Царя уверяли, что если объявить лишь частичную мобилизацию (против Австрии), то она якобы сорвёт всеобщую (ещё и против Германии). Глупость, конечно…
И под всей этой «патриотически-квасной» пеной скрывалось истинное стремление: надо поскорее призвать хоть какие-то мужицкие массы, поставить их под ружьё и бросить на Германию…
С одной стороны, так завязывалась мировая война, с другой стороны, вступление России в неё спасало Францию.
Россию выдвигали на передовой рубеж, зато Франция как-то сразу начала осторожничать. Это было и понятно: одно дело бодро вышагивать на парадах, размахивая шпагой в сторону «пруссаков», и другое – со дня на день ожидать вторжения этих самых пруссаков.
30 июля 1914 года французы мобилизовали пять пограничных корпусов и тут же то ли из трусости, то ли из предосторожности отвели их передовые части от границы с Германией на десять километров, чтобы, не дай бог, не дать немцам повод для пограничных инцидентов.
Президент Пуанкаре представлял эти меры русскому послу Извольскому как доказательство миролюбия, а генерал Жоффр успокаивал русского военного агента Игнатьева: этот, мол, тонкий маневр заранее был предусмотрен планом мобилизации.
ФРАНЦУЗЫ могли себе позволить такую «тонкую» игру, поскольку МИД Сазонов с Генштабом не забывали о проблемах «сынов свободы»… Фактически уже сразу после 23 июля в приграничных виленском и варшавском округах начались мобилизационные приготовления, ещё до официально оформленной реакции царя. Начальник Черниговского гарнизона, полковник Михаил Дмитриевич Бонч-Бруевич (позднее – видный штабной генерал), получил секретный пакет из Киева с приказом о немедленном приведении частей гарнизона в предмобилизационное состояние 29 июля в пять часов пополудни. И это объективно вынуждало Германию быть начеку.
Но что особенно интересно, читатель, так это то, что наша мобилизационная активность странно сочеталась с нашей дипломатической пассивностью как раз там, где русской дипломатии была необходима чуткость камертона, то есть в Вене и Берлине.
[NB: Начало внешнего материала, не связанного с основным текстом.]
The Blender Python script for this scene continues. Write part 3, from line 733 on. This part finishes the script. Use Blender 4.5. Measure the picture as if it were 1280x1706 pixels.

Уже после (!) сараевских выстрелов министр иностранных дел Сазонов почему-то (?!) разрешил уехать со своих постов берлинскому послу Свербееву и венскому послу Шебеко. Интересно и то, что об этой немаловажной и многозначащей «детали» умалчивают практически все советские авторы. И только известный нам Марков-второй по этому поводу заметил: «В те самые дни, когда окончательно решался роковой вопрос, разразится ли мировая война или удастся её хотя бы на время оттянуть, ни в Германии, ни в Австро-Венгрии не было императорских русских послов: один наслаждался отпуском у себя в деревне, другой набирался впечатлений в Петербурге».
Марков для «округления» эффекта с фактами нередко обращался весьма вольно. Не совсем точен он оказался и тут: в середине июля Свербеев уже был опять в Берлине и посетил статс-секретаря Ягова. Но в те дни, когда ещё что-то можно было исправить, нашего посла на месте действительно не было.
А теперь, когда уже мобилизовались приграничные округа, Свербеев мог лишь уныло констатировать в шифрованной телеграмме Сазонову: «Узнав от меня, что мы действительно принуждены мобилизовать четыре военных округа… Ягов в сильном волнении ответил мне, что неожиданное это известие вполне меняет положение и что теперь он не видит уже возможности избежать европейской войны».